**Information shown:**
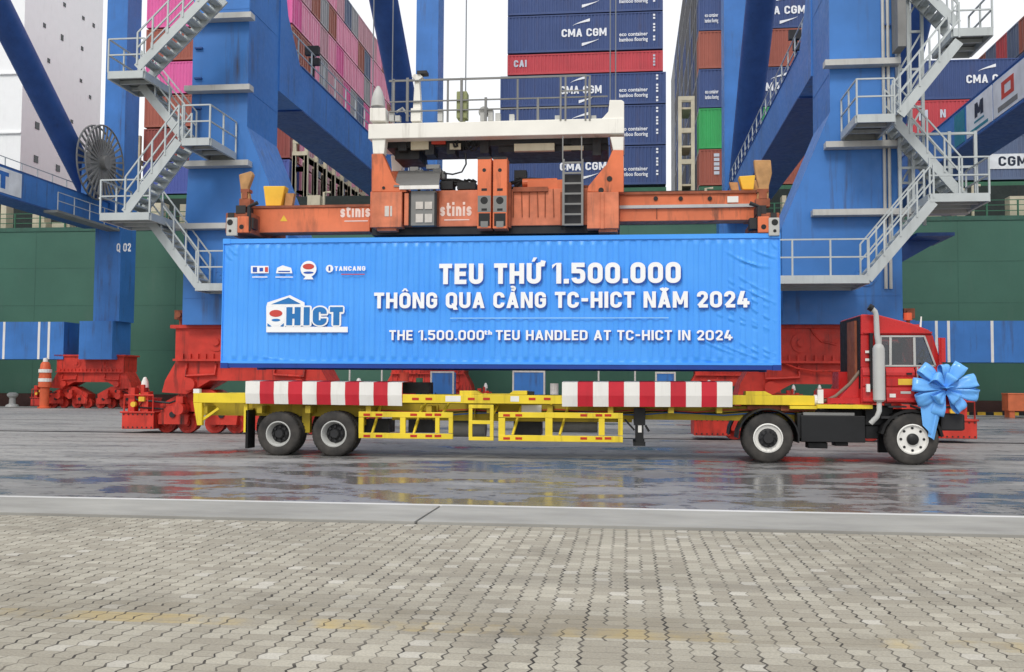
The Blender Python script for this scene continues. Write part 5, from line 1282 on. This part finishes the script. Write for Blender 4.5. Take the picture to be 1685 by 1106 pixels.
b = MB(); b.box(at(1417,570,KY).x-.06, at(1417,570,KY).x-.001, KY+.35, KY+1.1, at(1417,640,KY).z, at(1417,526,KY).z); b.build('hose_rack', M['rust'], tk)
# seat, wheel and dash seen through the glass
b = MB(); slab(b, 1474, 1500, 596, 603, KY+.5, KY+1.0); b.prism(kp((1472,603),(1481,603),(1476,566),(1468,566)), KY+.5, KY+1.0); slab(b, 1484, 1500, 562, 600, KY+1.3, KY+1.75, Y=KY+.6); build_each(b, 'seat', M['seat'], tk, bevel=.03)
b = MB(); c = at(1514, 590, KY+.75); 
b.tube([c + Vector((.07*math.cos(t*.393), .2*math.sin(t*.393), .19*math.cos(t*.393))) for t in range(17)], .016, 6, False); b.tube([c, at(1524,602,KY+.75)], .025, 6); slab(b, 1520, 1544, 596, 603.5, KY+.2, KB-.2); build_each(b, 'dashboard', M['black'], tk)
# stack and silencer
ex = at(1446, 600, KY-.1); yy = KY - .16; zz_ = lambda py: at(1446, py, yy).z; xx = at(1446, 600, yy).x
b = MB(); b.lathe((xx, yy, 0), (0,0,1), [(0,zz_(661)),(.09,zz_(661)),(.125,zz_(658)),(.125,zz_(574)),(.1,zz_(569)),(.06,zz_(566)),(0,zz_(566))], 24); o = b.build('silencer', M['lgrey'], tk, smooth=True)
b = MB(); xt = at(1442, 540, yy).x; b.tube([(xx, yy, zz_(567)), (xx-.03, yy, zz_(550)), (xt, yy, zz_(519)), (xt-.02, yy, zz_(513)), (xt-.09, yy, zz_(508))], [.06,.06,.055,.055,.06], 14); b.build('exhaust_pipe', M['lgrey'], tk, smooth=True)
b = MB(); b.tube([(xx, yy, zz_(661)), (xx, yy, zz_(676)), (xx-.05, yy, zz_(686)), (xx-.17, yy+.05, zz_(697))], .055, 12); b.build('exhaust_pipe', M['lgrey'], tk, smooth=True)
b = MB(); slab(b, 1432, 1437, 548, 640, KY-.12, KY-.001); b.cyl((xt-.1, yy, zz_(507)), (-.8,0,.5), .075, -.03, .06, 12); build_each(b, 'stack_bracket', M['black'], tk)
b = MB(); b.tube([at(1514,545,KY+.1), at(1516,521,KY+.1)], [.025,.015], 8); slab(b, 1509, 1517, 542, 546, KY+.05, KY+.15); build_each(b, 'antenna', M['whitep'], tk)
b = MB(); b.bar(at(1545,560,KY-.05), at(1553,560,KY-.12), .03); b.bar(at(1546,556,KY-.14), at(1548,600,KY-.14), .05); slab(b, 1549, 1556, 556, 596, KY-.2, KY-.08); b.build('mirror', M['maroon'] if 'maroon' in M else M['truck_red'], tk)
# deck behind the cab, chassis, tank, mudguard
b = MB(); slab(b, 1352, 1417, 640, 664, KY+.75, KY+1.5); slab(b, 1380, 1416.5, 612, 664, KY+1.2, KY+1.9); slab(b, 1362, 1416, 655, 664, KY+.1, KY+.7); b.prism(kp((1385,655),(1416.5,655),(1416.5,618)), KY+.2, KY+.3); build_each(b, 'rear_deck', M['truck_red'], tk)
b = MB()
for y in (KY+.55, KY+1.5): slab(b, 1205, 1560, 674, 690, y, y+.12, Y=KY+.3)
slab(b, 1318, 1424, 684, 728, KY+.05, KY+.6); slab(b, 1312, 1320, 680, 722, KY+.1, KY+.5); slab(b, 1424, 1470, 668, 700, KY+.25, KY+1.7); slab(b, 1330, 1362, 728, 738, KY+.2, KY+.6); slab(b, 1374, 1396, 728, 734, KY+.2, KY+.6); slab(b, 1424, 1446, 700, 722, KY+.3, KY+.8); slab(b, 1530, 1552, 676, 700, KY+.2, KY+1.9)
build_each(b, 'chassis', M['black'], tk, bevel=.015)
b = MB(); slab(b, 1322, 1406, 679, 683.6, KY+.06, KY+.58); b.build('tank_top', M['grey'], tk)
b = MB(); slab(b, 1345, 1436, 666, 672.5, KY+.02, KY+.16); slab(b, 1300, 1345, 668, 673, KY+.1, KY+1.6); build_each(b, 'deck_strip', M['yellow'], tk)
b = MB(); slab(b, 1285, 1342, 668, 676, KY+.3, KY+1.6); slab(b, 1230, 1290, 667.5, 674, KY+.35, KY+1.6); build_each(b, 'fifth_wheel', M['rust'], tk)
b = MB(); c = at(1264, 721, TY); c.z = .53
for y0_, y1_ in ((TY-.03, TY+.66), (TY+1.72, TY+2.4)):
    n = 12; ro, ri = .66, .63
    for i in range(n):
        a0, a1 = R(-8 + 188*i/n), R(-8 + 188*(i+1)/n)
        q = [(c.x + r_*math.cos(a), c.z + r_*math.sin(a)*.98) for r_, a in ((ro,a0),(ro,a1),(ri,a1),(ri,a0))]; b.prism(q, y0_, y1_)
b.build('mudguard', M['black'], tk)
b = MB(); slab(b, 1548, 1586, 681, 709, KY+.0, KY+.5); slab(b, 1560, 1588, 682, 708, KY+.55, KB); build_each(b, 'bumper', M['dark'], tk, bevel=.03)
b = MB(); slab(b, 1445, 1470, 668, 745, KY+.9, KY+1.0); c2 = at(1440, 735, KY+.8); b.build('mud_flap', M['black'], tk)
b = MB(); b.tube([at(1355,661,KY+.3), at(1375,652,KY+.25), at(1398,632,KY+.2), at(1419,606,KY+.2)], .035, 8); b.build('air_hose', M['hose'], tk, smooth=True)
b = MB(); b.tube([at(1356,655,KY+.5), at(1380,660,KY+.5), at(1405,640,KY+.5), at(1418,625,KY+.5)], .022, 8); b.build('air_hose', M['sred'], tk, smooth=True)

# ------------------------------------------------------------------ the ribbon bow on the tractor's nose
by = KY - .1
bc = at(1552, 640, by); bow = empty('ribbon_bow', (bc.x, by, at(1530, 718, by).z)); tag(bow, 'large pale blue satin ribbon bow tied to the front of the red tractor', 'bow')
def loop(tip, wd, dep, tilt, start=(1553, 641)):
    t = at(*tip, by); s = at(*start, by); d = Vector((t.x-s.x, 0, t.z-s.z)); L_ = d.length; d.normalize()
    side = Vector((-d.z, 0, d.x)); outv = Vector((0,-1,0))
    wv = (side*math.cos(tilt) + outv*math.sin(tilt)).normalized(); up = d.cross(wv).normalized()
    if up.y > 0: up = -up
    b = MB(); n = 22; vs = []
    for i in range(n+1):
        a = 2*math.pi*i/n - math.pi; rr_ = .5*(1+math.cos(a))
        along = L_*(.06+.94*rr_**.62); hgt = math.sin(a)*dep*(.3+.7*rr_)*1.15
        w_ = wd*(.3 + .75*min(1, rr_*1.9)**.8)
        p = s + d*along + up*(hgt+dep*.55) + outv*.04
        for k in range(6):
            u_ = abs(k/5-.5)*2; vs.append(p + wv*(w_*(k/5-.5)) + up*(.03*(1-rr_)*(u_-.5) + .016*math.sin(k*1.7+i*.45+tip[0])*(.3+rr_)))
    b.add(vs, [(i*6+k, i*6+k+1, (i+1)*6+k+1, (i+1)*6+k) for i in range(n) for k in range(5)])
    o = b.build('loop', M['ribbon'], bow, smooth=True)
    m = o.modifiers.new('thick', 'SOLIDIFY'); m.thickness = .003
for tip, wd, dep, tl in (((1513,604),.27,.09,.25), ((1581,600),.28,.09,-.2), ((1499,633),.26,.09,.2), ((1605,626),.27,.1,-.25), ((1608,650),.24,.09,.25), ((1505,659),.26,.1,-.3), ((1541,684),.25,.09,.25), ((1580,676),.26,.1,-.35), ((1547,600),.2,.1,.5),
        ((1527,627),.22,.2,.55), ((1569,622),.23,.2,-.4), ((1531,655),.22,.2,-.3), ((1574,655),.23,.22,.3), ((1552,637),.2,.26,.1)):
    loop(tip, wd, dep, tl)
b = MB()
for (q0, q1, yo) in ((((1512,660),(1540,660)), ((1517,700),(1536,722)), .03), (((1530,660),(1549,664)), ((1526,718),(1536,724)), .015)):
    n = 10; vs = []
    for i in range(n+1):
        t = i/n
        for k in range(6):
            u = k/5; pa = (q0[0][0]+(q0[1][0]-q0[0][0])*u, q0[0][1]+(q0[1][1]-q0[0][1])*u); pb2 = (q1[0][0]+(q1[1][0]-q1[0][0])*u, q1[0][1]+(q1[1][1]-q1[0][1])*u)
            p = at(pa[0]+(pb2[0]-pa[0])*t, pa[1]+(pb2[1]-pa[1])*t, by); vs.append((p.x, by - .06 - yo + .03*math.sin(u*6+t*2) , p.z))
    b.add(vs, [(i*6+k, i*6+k+1, (i+1)*6+k+1, (i+1)*6+k) for i in range(n) for k in range(5)])
b.build('tail', M['ribbon'], bow, smooth=True)

# ------------------------------------------------------------------ small things on the quay
b = MB(); x = ax(1659, 61, 660); yq = 61
b.box(x, x+1.6, yq, yq+1.0, .4, 1.35); b.box(x+.1, x+.4, yq+.1, yq+.9, 0, .4); b.box(x+1.2, x+1.5, yq+.1, yq+.9, 0, .4); b.box(x-.03, x+1.63, yq-.03, yq+1.03, 1.35, 1.43)
tag(b.build('storage_bin', M['orange'], None, bevel=.02), 'orange steel storage bin standing on the quay at the right edge', 'bin')
def bollard(px, lab):
    b = MB(); x = ax(px, 64.8, 660); b.lathe((x, 66, 0), (0,0,1), [(.45,0),(.4,.12),(.22,.2),(.2,.6),(.36,.75),(.36,.9),(.2,1.0),(0,1.0)], 18)
    tag(b.build('mooring_bollard', M['lgrey'], None, smooth=True), lab, 'bollard', 'mooring bollards on the quay edge')
def cabinet(pa, pb, py, lab):
    Y = 57.5; x0, x1, zt = ax(pa, Y, 640), ax(pb, Y, 640), az((pa+pb)/2, py, Y)
    r_ = empty('control_cabinet', ((x0+x1)/2, Y+.5, 0)); tag(r_, lab, 'cabinet', 'cabinets on the quay')
    b = MB(); b.box(x0+.06, x1-.06, Y, Y+1.0, .15, zt-.06); b.build('body', M['crane'], r_)
    b = MB()
    for x in (x0, x1-.1): b.box(x, x+.1, Y-.03, Y+.07, 0, zt)
    b.box(x0+.1, x1-.1, Y-.03, Y+.07, zt-.1, zt); b.box(x0+.1, x1-.1, Y-.03, Y+.07, .05, .15); b.build('frame', M['worn_white'], r_)
    b = MB(); b.box(x0+.3, x0+.34, Y-.05, Y-.001, 1.0, 1.25); b.build('handle', M['dark'], r_)
cabinet(708, 747, 611, 'blue control cabinet in a white frame seen under the left half of the lifted container')
cabinet(843, 897, 610, 'wider blue control cabinet in a white frame seen under the middle of the lifted container')
cabinet(1078, 1112, 612, 'blue control cabinet in a white frame above the front striped fender')
def drum(px, py, rp, m, lab):
    Y = 55.0; b = MB(); c = at(px, 650, Y); zt = az(px, py, Y); r = rp/FPX*Y
    b.lathe((c.x, Y, 0), (0,0,1), [(0,0),(r,0),(r,.02),(r*.97,.05),(r*.97,zt*.33),(r,zt*.34),(r*.97,zt*.35),(r*.97,zt*.66),(r,zt*.67),(r*.97,zt*.68),(r*.97,zt-.04),(r,zt),(0,zt)], 20)
    tag(b.build('storage_drum', m, None, smooth=True), lab, 'drum', 'drums on the quay')
drum(912, 631, 7, M['worn_white'], 'white storage drum behind the trailer left of the front striped fender')
drum(665, 613, 8, M['sred'], 'red storage drum behind the trailer at the end of the rear striped fender')
drum(690, 622, 6, M['deckg'], 'green storage drum behind the trailer beside the red drum')
def post(px, lab):
    b = MB(); Y = 56.0; x = ax(px, Y, 640); b.lathe((x, Y, 0), (0,0,1), [(0,0),(.14,0),(.14,.05),(.05,.06),(.05,3.0),(.09,3.02),(.09,3.2),(0,3.22)], 12)
    tag(b.build('barrier_post', M['worn_white'], None, smooth=True), lab, 'post', 'thin posts on the quay')
for px, lab in ((575, 'thin white post behind the rear striped fender'), (628, 'thin white post behind the right end of the rear striped fender'), (985, 'thin white post behind the left part of the front striped fender'), (1045, 'thin white post behind the middle of the front striped fender')): post(px, lab)
bollard(3, 'grey mooring bollard on the quay edge at the left border of the photo'); 
b = MB(); px = 75; x = ax(px, 62.3, 640)
b.lathe((x, 62.2, 0), (0,0,1), [(.42,0),(.42,.1),(.3,.12),(.3,1.35),(.42,1.4),(.38,2.2),(.3,2.9),(.2,3.05),(0,3.05)], 16)
o = b.build('marker_post', M['cone'], None, smooth=True); tag(o, 'orange marker post with pale bands beside the red bogies of crane Q 02', 'post')
b = MB()
for z in (1.75, 2.35): b.lathe((x, 62.2, 0), (0,0,1), [(.42,z),(.415,z+.22)], 16)
b.lathe((x, 62.2, 0), (0,0,1), [(.0,3.06),(.16,3.06),(.14,3.3),(0,3.32)], 12); build_each(b, 'band', M['whitep'], o)
print('containers', NCON)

**Problem statement:** Find every line that has "part" in it, then return those lines.

**Complete answer:**
The Blender Python script for this scene continues. Write part 5, from line 1282 on. This part finishes the script. Write for Blender 4.5. Take the picture to be 1685 by 1106 pixels.
for px, lab in ((575, 'thin white post behind the rear striped fender'), (628, 'thin white post behind the right end of the rear striped fender'), (985, 'thin white post behind the left part of the front striped fender'), (1045, 'thin white post behind the middle of the front striped fender')): post(px, lab)